Feature flags that can be overwritten on the fly. It could be per instance or per environment. Depending on how you set your key, either dynamically per instance or constant per environment.

It uses Redis to store the information, and the size should be very small, depending on how many flags you need to track.

Installation

Add this line to your application's Gemfile:

gem 'fflags'

And then execute:

$ bundle

Or install it yourself as:

$ gem install fflags

How to Configure FFlags

To configure the FFlags,

FFlags.config { |config .. }

Supported Configs

Config Description Default
key Key to store the flags, in Redis, it would look something like, { key: <flags as a Hash> } code3.io
flags     Flags to be tracked as a Hash, and value as a boolean) {}
redis_url Redis url, where the flags will be stored redis://127.0.0.1:6379
debug For debugging, NOT BEING USED RIGHT NOW false

Example of Usage

  • If you want the flags to be unique per instance, you can use hostname of the instance as such:
FFlags.config do |config|
  config.key   = Socket.gethostname
  config.flags = { new_view: true }
end
  • If you want the flags to be unique per environment, you can use the key as such:
FFlags.config do |config|
  config.key   = Rails.environment,
  config.flags = { new_view: true }
end

Then in the code,

# Verify if the flag is enabled
if FFlags.enabled?(:new_view)
  # Do something
end
# or
if FFlags.new_view?
  # Do something
end


# Overwrite flag
FFlags.toggle(:new_view)
# or
FFlags.set(:new_view, false)

# To reset, and get back to the default settings.
FFlags.reset

# To read all flags
FFlags.all

To use in Rails

  • Add the gem in Gemfile.
# Gemfile.rb

gem 'fflags'
  • Add the initializer.
# config/initializer/fflags.rb

FFlags.config do |config|
  config.flags = { new_feature: true }
  ..
end
  • Use the feature anywhere in your code.
if FFlags.new_feature?
  puts 'Enabled'
end

Template

Sometimes you need to set a set of flags in 1 go.
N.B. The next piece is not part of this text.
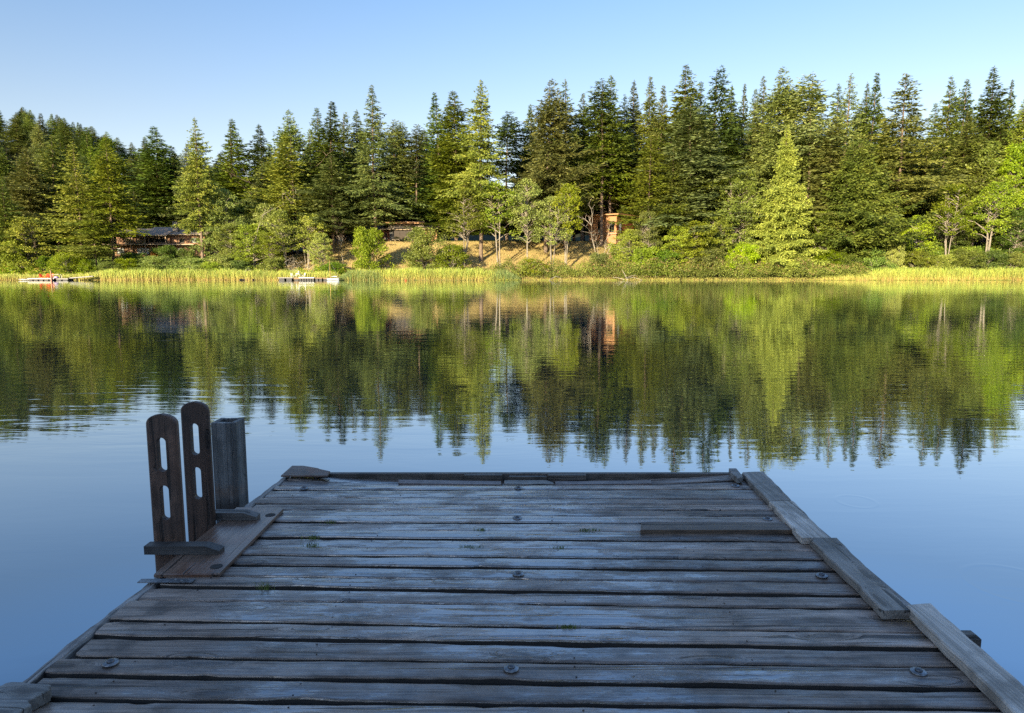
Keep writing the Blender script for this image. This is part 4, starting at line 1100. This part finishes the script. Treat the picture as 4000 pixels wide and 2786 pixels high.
M['herb_pink'] = foliage('herb_flower_tips', (.16,.085,.06), (.25,.14,.095), (.33,.20,.14), .25)
M['herb_green'] = foliage('herb_leaves', (.10,.14,.018), (.19,.235,.034), (.29,.33,.06), .2)
def hh1(x):
    u = x/150.5*1530.7+1148
    return np.interp(u, [1000,1060,1130,1840,1930,1990,2296], [.3,2.0,5.0,4.8,3.6,.8,.5])
def hh2(x):
    u = x/150.5*1530.7+1148
    return np.interp(u, [-60,0,80,200,260,700,800,1000,1060], [3.4,3.4,3.0,2.4,2.2,2.3,1.1,1.1,.4])
herbs('shore_herbs', 62000, (-15, 85), (-.3, 5.5), hh1, [M['leaf_alder'], M['herb_pink'], M['herb_green']], 'low belt of green herbs with pinkish flower tips along the right far waterline', 3)
herbs('shore_herbs', 46000, (-130, -12), (2.0, 7.5), hh2, [M['leaf_alder'], M['herb_pink'], M['herb_green']], 'low belt of pinkish-brown and green herbs behind the left reeds', 4)
herbs('forest_undergrowth', 80000, (24, 135), (4.0, 20), lambda x: np.full_like(x, 3.0), [M['leaf_dark'], M['leaf_dark'], M['leaf_alder']], 'shaded leafy undergrowth below the trees on the right', 6, .36)
herbs('forest_undergrowth', 40000, (-140, -58), (6, 20), lambda x: np.where((x > -105) & (x < -74), .5, 1.5), [M['leaf_dark'], M['leaf_dark'], M['leaf_alder']], 'shaded undergrowth around the two-storey house and left shore', 7, .36)
def dry_grass():
    rs = np.random.RandomState(9); n = 60000; x = rs.uniform(-60, 42, n); y = shore(x)+rs.uniform(3, 25, n)
    m = sstep(x, -58, -46)*(1-sstep(x, 30, 42)); keep = rs.rand(n) < m; x, y = x[keep], y[keep]; n = len(x)
    h = rs.uniform(.12, .42, n); B = np.stack([x, y, zg(x, y)], -1); D = np.stack([rs.normal(0, .3, n)*h, rs.normal(0, .3, n)*h, h], -1)
    S = np.stack([np.ones(n), np.zeros(n), np.zeros(n)], -1)*.028
    t = reedmat('dry_grass_blades', (.50,.40,.17), (.50,.40,.17), (.58,.46,.20), 12.0)
    o = bpy.data.objects.new('dry_grass', mesh_np('dry_grass', cards(B, D, S), quads_of(n), [t])); link(o); tag(o, 'dry golden grass on the sunny bank below the low house', 'grass', kind='stuff')
dry_grass()
def pads():
    rs = np.random.RandomState(12); b = MB()
    V = []; Qs = []
    n = 1500; xs_ = rs.uniform(-6, 120, n); 
    for i in range(n):
        x = xs_[i]
        if np.sin(x*.9)+np.sin(x*.37+1) < -.75 and rs.rand() < .8: continue
        y = float(shore(x))-1.2-abs(rs.normal(0, .7)); r = rs.uniform(.10, .26); tl = rs.uniform(-.25, .45)
        o = len(V)
        for k in range(8):
            a = k*math.pi/4; V.append((x+r*math.cos(a), y+r*math.sin(a), .035+max(0, tl)*r*(math.sin(a)+1)))
        Qs += [(o, o+1, o+2, o+3), (o, o+3, o+4, o+7), (o+4, o+5, o+6, o+7)]
    m = plain('lily_pad', (.30,.32,.05), .5, .35, 2.0)
    o = bpy.data.objects.new('lily_pads', mesh_np('lily_pads', V, Qs, [m])); link(o); tag(o, 'yellow-green lily pads lining the right far waterline', 'plants', kind='stuff')
pads()

# ------------------------------------------------------------------ houses
M['clad'] = plain('cedar_cladding', (.27,.15,.085), .75, .3, 6)
M['clad_orange'] = plain('oiled_cladding', (.40,.20,.09), .6, .2, 5)
M['clad_red_and_shaded'] = plain('red_and_shaded_cladding', (.24,.075,.035), .65, .2, 5)  # red walls, and the painted shade on the cabin's side face
M['shingle'] = plain('roof_shingles', (.33,.265,.21), .85, .25, 9)
M['metal_roof'] = plain('metal_roof', (.20,.19,.185), .5, .12, 3)
M['fascia'] = plain('fascia_wood', (.42,.33,.23), .7, .15, 4)
M['fascia_warm'] = plain('warm_fascia', (.40,.22,.10), .6, .15, 4)
M['beige'] = plain('beige_render', (.24,.21,.165), .85, .06, 4)
M['greywall'] = plain('grey_render', (.15,.15,.15), .85, .06, 4)
M['frame'] = plain('window_frame', (.05,.045,.04), .5, .1)
M['post'] = plain('timber_post', (.40,.29,.19), .75, .2, 8)
M['stone'] = plain('chimney_stone', (.30,.26,.21), .9, .4, 9, bump=.02)
M['curtain'] = plain('pale_curtain', (.55,.58,.60), .8, .08)
M['skylight'] = plain('skylight_glass', (.45,.5,.55), .15, .1)
def glassmat(name, col, rough=.04):
    t = NT(name); return t.done(princ(t, col, rough, .8))
M['glass'] = glassmat('dark_glass', (.012,.014,.015))
def win(parent, x0, x1, z0, z1, y, cols=1, pane='glass', frame='frame', d=.06):
    f = MB(); t_ = .07
    f.box(x0, x1, y-d, y, z0, z0+t_); f.box(x0, x1, y-d, y, z1-t_, z1)
    for k in range(cols+1):
        xc = x0+(x1-x0)*k/cols; xa = min(max(xc-t_/2, x0), x1-t_); f.box(xa, xa+t_, y-d*.98, y, z0+t_+.001, z1-t_-.001)
    w_ = f.build('window', [M[frame]], parent)
    p = MB(); p.box(x0+.02, x1-.02, y-d*.55, y-d*.45, z0+.02, z1-.02); p.build('pane', [M[pane]], w_)
    return w_
def roofslab(parent, x0, x1, ye, ze, yr, zr, th, mat, name='roof', fas='fascia'):
    b = MB(); vs = [(x0,ye,ze),(x1,ye,ze),(x1,yr,zr),(x0,yr,zr)]
    vs = vs+[(x, y, z-th) for x, y, z in vs]
    b.add(vs, [(0,1,2,3),(7,6,5,4),(0,4,5,1),(1,5,6,2),(2,6,7,3),(3,7,4,0)], 0)
    b.box(x0-.01, x1+.01, ye-.06, ye-.002, ze-th-.05, ze+.02, 1)
    return b.build(name, [M[mat], M[fas]], parent)
# --- two-storey house on the left: local x in metres, front at y = 0
S1 = 1/70.8
def hx(zx): return (zx-1050)*S1
c = at_y(628.7, 1000, 172); hz = at_y(628.7, 996, 172).z
h1 = empty('two_storey_house', (c.x, 172, hz), R(0), 'brown two-storey timber house with long deck, stone chimney and grey shingle roof', 'house')
b = MB()
b.box(hx(230), hx(1830), 0, 9, -1.0, 2.35, 0); b.box(hx(230), hx(600), 1.4, 9, 2.36, 5.0, 0); b.box(hx(600), hx(860), .6, 9, 2.36, 5.0, 0); b.box(hx(861), hx(1240), -.6, 9, 2.36, 4.95, 0); b.box(hx(1241), hx(1830), .2, 9, 2.36, 5.0, 0)
r_ = random.Random(3)
for k in range(90):
    xx = hx(235)+k*.265
    if xx < hx(1825): b.box(xx, xx+.03, -.012, -.001, 1.75, 2.3, 0)
b.build('wall', [M['clad']], h1)
b = MB(); b.box(hx(100), hx(1700), -1.9, .1, 2.40, 2.62, 0); b.build('deck', [M['fascia']], h1)
b = MB()
for zx in (300, 390, 480, 570, 660, 750, 840): b.box(hx(zx)-.04, hx(zx)+.04, -1.85, -1.77, 2.63, 3.5)
b.box(hx(290), hx(850), -1.87, -1.75, 3.5, 3.58); 
for k in range(5): b.box(hx(292), hx(848), -1.83, -1.80, 2.74+k*.15, 2.78+k*.15)
b.build('railing', [M['post']], h1)
for zx in (600, 850, 1210, 300):
    p_ = MB(); p_.box(hx(zx)-.10, hx(zx)+.10, -1.8, -1.6, -.8, 2.39); p_.box(hx(zx)-.09, hx(zx)+.09, -1.79, -1.61, 2.63, 4.85); p_.build('post', [M['post']], h1)
win(h1, hx(872), hx(1200), 2.95, 4.5, -.605, 3, frame='post'); win(h1, hx(690), hx(825), 2.7, 4.5, .595, 2); win(h1, hx(620), hx(672), 2.7, 4.5, .595, 1, frame='post'); win(h1, hx(380), hx(520), 2.75, 4.4, 1.395, 2)
win(h1, hx(1385), hx(1470), 2.95, 4.3, .195, 1); win(h1, hx(1600), hx(1720), 2.95, 4.2, .195, 2, 'curtain')
win(h1, hx(885), hx(1205), .35, 1.85, -.02, 3, frame='post'); win(h1, hx(640), hx(850), .1, 1.75, -.02, 3, 'curtain'); win(h1, hx(285), hx(410), .1, 1.7, -.02, 2, 'curtain'); win(h1, hx(1350), hx(1460), .6, 1.7, -.02, 2, 'curtain')
roofslab(h1, hx(770), hx(1240), -2.2, 4.78, 5.5, 7.15, .18, 'shingle'); roofslab(h1, hx(200), hx(768), -1.2, 5.12, 5.5, 6.75, .18, 'shingle'); roofslab(h1, hx(1243), hx(1920), -1.0, 5.05, 5.5, 6.75, .18, 'shingle')
roofslab(h1, hx(200), hx(1920), 11.5, 5.0, 5.52, 6.70, .18, 'shingle')
b = MB(); b.box(hx(1245), hx(1330), 1.2, 2.4, 4.6, 8.15, 0, .03); b.box(hx(1240), hx(1335), 1.1, 2.5, 8.16, 8.3, 1); b.build('chimney', [M['stone'], M['frame']], h1)
b = MB(); Mx = Matrix.Translation((hx(580), 2.2, 5.98)) @ Matrix.Rotation(math.atan2(6.75-5.12, 6.7), 4, 'X'); b.box(-.85, .85, -1.1, 1.1, -.05, .10, 0, .02, Mx); b.build('skylight', [M['skylight']], h1)
# gable verge of the main roof
b = MB(); b.add([(hx(1241),-2.25,4.60),(hx(1252),-2.25,4.60),(hx(1252),5.5,7.0),(hx(1241),5.5,7.0),(hx(1241),-2.25,4.82),(hx(1252),-2.25,4.82),(hx(1252),5.5,7.22),(hx(1241),5.5,7.22)], [(0,3,2,1),(4,5,6,7),(0,1,5,4),(1,2,6,5),(2,3,7,6),(3,0,4,7)]); b.build('verge', [M['post']], h1)

# --- low modern house above the golden bank
S2 = 1/68.4
def mx(zx): return (zx-1085)*S2
c = at_y(1586, 938, 179); lz = float(zg(c.x, 178))
h2_ = empty('low_house', (c.x, 179, at_y(1586, 939, 179).z), 0, 'low modern house with a raised flat roof, glass front and hipped side wings', 'house')
b = MB(); b.box(mx(780), mx(868), 0, 8, 2.6, 4.1, 0); b.box(mx(869), mx(1400), .05, 8, 3.55, 4.1, 0); b.box(mx(1300), mx(1400), .04, 8, 2.6, 3.54, 0); b.build('wall', [M['beige']], h2_)
b = MB(); b.box(mx(796), mx(868), -.2, 7.8, -.8, 2.55, 0); b.build('wall', [M['greywall']], h2_)
b = MB(); b.box(mx(230), mx(795), .4, 8, -.8, 2.5, 0); b.build('wall', [M['clad_red_and_shaded']], h2_)
b = MB(); b.box(mx(1302), mx(1640), -1.2, 8, -.8, 2.5, 0); b.build('wall', [M['clad_orange']], h2_)
b = MB(); b.box(mx(540), mx(640), -3.0, -2.85, -.8, 2.2, 0); b.build('screen_wall', [M['clad_orange']], h2_)
b = MB(); b.box(mx(700), mx(1425), -1.6, 8.6, 4.15, 4.62, 0, .02); b.box(mx(704), mx(1421), -1.5, 8.5, 4.623, 4.67, 1); b.build('roof', [M['fascia_warm'], M['metal_roof']], h2_)
b = MB(); b.box(mx(868), mx(1302), -1.3, .02, 2.56, 2.72, 0); b.build('canopy', [M['fascia']], h2_)
def hip(x0, x1, y0, y1, ze, zr, nm='roof'):
    b = MB(); o = .0; cx = (x0+x1)/2; rdg = max(.3, (x1-x0)/2-(y1-y0)/2)
    vs = [(x0,y0,ze),(x1,y0,ze),(x1,y1,ze),(x0,y1,ze),(cx-rdg,(y0+y1)/2,zr),(cx+rdg,(y0+y1)/2,zr)]
    b.add(vs, [(0,1,5,4),(1,2,5),(2,3,4,5),(3,0,4),(3,2,1,0)], 0)
    for k in range(14):
        f = (k+.5)/14; xa = x0+(x1-x0)*f; e = min(1, min(f, 1-f)*2.0); b.add([(xa-.02,y0+.02,ze+.01),(xa+.02,y0+.02,ze+.01),(xa+(cx-xa)*.0+.02,y0+((y1-y0)/2)*e,ze+.03+(zr-ze)*e),(xa-.02,y0+((y1-y0)/2)*e,ze+.03+(zr-ze)*e)], [(0,1,2,3)], 0)
    b.box(x0, x1, y0-.07, y0-.005, ze-.2, ze+.02, 1); b.box(x0-.07, x0-.003, y0, y1, ze-.2, ze+.02, 1); b.box(x1+.003, x1+.07, y0, y1, ze-.2, ze+.02, 1)
    return b.build(nm, [M['metal_roof'], M['fascia']], h2_)
hip(mx(185), mx(866), -1.5, 8.5, 2.75, 4.05); hip(mx(1215), mx(1760), -2.6, 8.0, 2.85, 4.15)
win(h2_, mx(872), mx(1300), 2.75, 3.5, -.02, 3); win(h2_, mx(872), mx(1300), -.2, 2.5, -.02, 4); win(h2_, mx(715), mx(740), .5, 2.0, .395, 1); win(h2_, mx(1350), mx(1440), .4, 2.1, -1.205, 1)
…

Ex. Staging to have an exact same flag configuration as in Production. You can use template for this.

Ex.

In the config,

FFlags.config do |config|
  config.flags = { feature1: true, feature2: true, feature3: true }
  config.templates = { production: { feature1: false, feature2: false, feature3: false } }
end

Then in your code,

FFlags.set_as_template(:production)

# To view all the templates
FFlags.templates

Testing

Sometimes you need to test flag with different value in your test. You can set block for that.

Ex. in rspec

describe "#eat_tofu" do
  context 'new feature enabled' do
    FFlags.set(new_feature: true) do
      # Do something
    end
  end
  
  context 'new feature disabled' do
    FFlags.set(new_feature: false) do
      # Do something
    end
  end
end

Development

After checking out the repo, run bundle install to install dependencies. Then, run rspec to run the tests.

To install this gem onto your local machine, run bundle exec rake install. To release a new version, update the version number in version.rb, and then run bundle exec rake release, which will create a git tag for the version, push git commits and tags, and push the .gem file to rubygems.org.

Contributing

Bug reports and pull requests are welcome on GitHub at https://github.com/faizalzakaria/fflags.

License

The gem is available as open source under the terms of the MIT License.